• **Objective**
Check each line of the listing for the string "extends", count the lines that have it, and answer with that number only.

• **Data provided**
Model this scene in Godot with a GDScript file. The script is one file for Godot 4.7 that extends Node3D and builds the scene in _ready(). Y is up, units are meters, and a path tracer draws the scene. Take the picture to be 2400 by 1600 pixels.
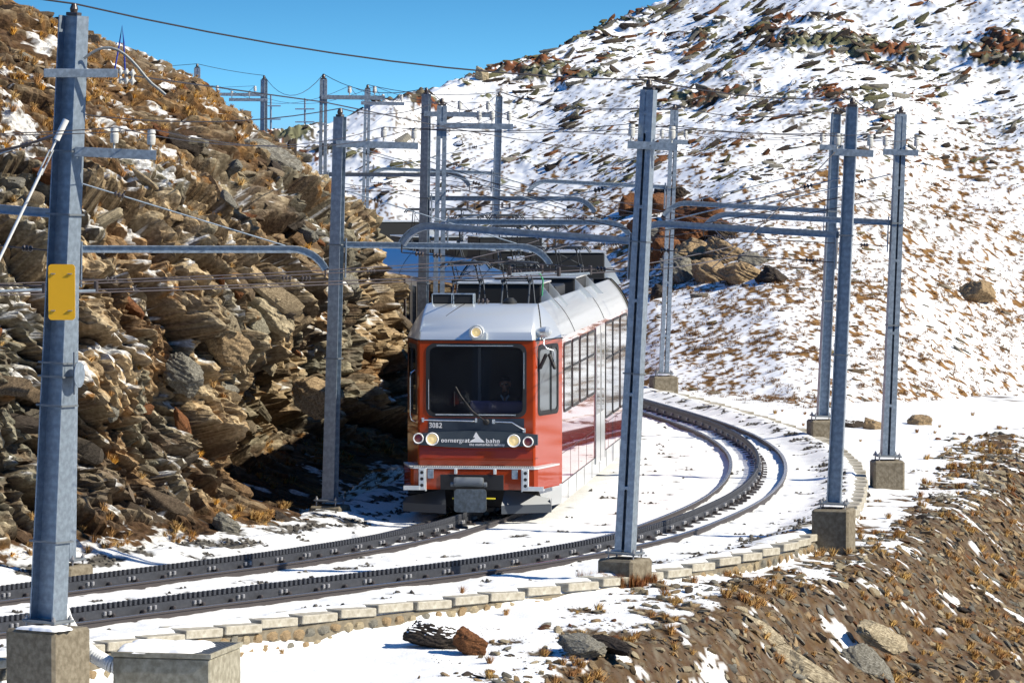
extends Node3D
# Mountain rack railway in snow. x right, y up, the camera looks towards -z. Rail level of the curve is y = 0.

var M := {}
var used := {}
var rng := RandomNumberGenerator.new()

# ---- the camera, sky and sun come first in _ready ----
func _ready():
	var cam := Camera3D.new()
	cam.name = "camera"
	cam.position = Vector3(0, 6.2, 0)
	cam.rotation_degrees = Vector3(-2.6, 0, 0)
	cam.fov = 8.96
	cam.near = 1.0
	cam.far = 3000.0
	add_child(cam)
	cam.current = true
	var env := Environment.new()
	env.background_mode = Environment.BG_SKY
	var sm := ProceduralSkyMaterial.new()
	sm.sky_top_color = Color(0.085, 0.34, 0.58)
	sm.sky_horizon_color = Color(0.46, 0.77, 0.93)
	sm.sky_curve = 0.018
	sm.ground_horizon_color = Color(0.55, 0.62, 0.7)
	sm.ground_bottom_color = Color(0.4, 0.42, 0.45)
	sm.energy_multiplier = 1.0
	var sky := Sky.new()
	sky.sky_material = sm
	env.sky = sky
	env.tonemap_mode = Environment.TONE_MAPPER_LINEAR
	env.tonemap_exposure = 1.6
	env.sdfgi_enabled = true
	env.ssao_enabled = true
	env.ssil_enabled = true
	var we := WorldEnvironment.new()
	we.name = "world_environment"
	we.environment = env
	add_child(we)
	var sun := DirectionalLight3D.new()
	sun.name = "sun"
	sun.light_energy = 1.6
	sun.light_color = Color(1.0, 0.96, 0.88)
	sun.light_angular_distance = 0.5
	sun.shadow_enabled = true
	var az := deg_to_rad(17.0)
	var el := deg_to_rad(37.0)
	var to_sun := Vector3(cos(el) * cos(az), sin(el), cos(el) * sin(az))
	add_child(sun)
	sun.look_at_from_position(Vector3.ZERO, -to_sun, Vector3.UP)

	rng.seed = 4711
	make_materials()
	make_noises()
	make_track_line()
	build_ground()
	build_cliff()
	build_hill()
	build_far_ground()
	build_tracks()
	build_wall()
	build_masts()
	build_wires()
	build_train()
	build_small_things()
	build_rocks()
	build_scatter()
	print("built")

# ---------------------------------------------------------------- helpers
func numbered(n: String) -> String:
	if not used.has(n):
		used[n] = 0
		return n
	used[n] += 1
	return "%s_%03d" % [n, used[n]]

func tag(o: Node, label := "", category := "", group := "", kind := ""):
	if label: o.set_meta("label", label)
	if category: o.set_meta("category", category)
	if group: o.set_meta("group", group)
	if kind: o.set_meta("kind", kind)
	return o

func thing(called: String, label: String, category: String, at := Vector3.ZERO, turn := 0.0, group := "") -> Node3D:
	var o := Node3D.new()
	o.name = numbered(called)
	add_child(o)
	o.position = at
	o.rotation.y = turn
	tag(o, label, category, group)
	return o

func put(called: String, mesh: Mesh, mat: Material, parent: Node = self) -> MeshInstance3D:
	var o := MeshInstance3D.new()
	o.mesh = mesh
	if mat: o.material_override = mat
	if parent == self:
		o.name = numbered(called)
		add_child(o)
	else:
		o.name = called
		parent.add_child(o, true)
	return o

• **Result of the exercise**
2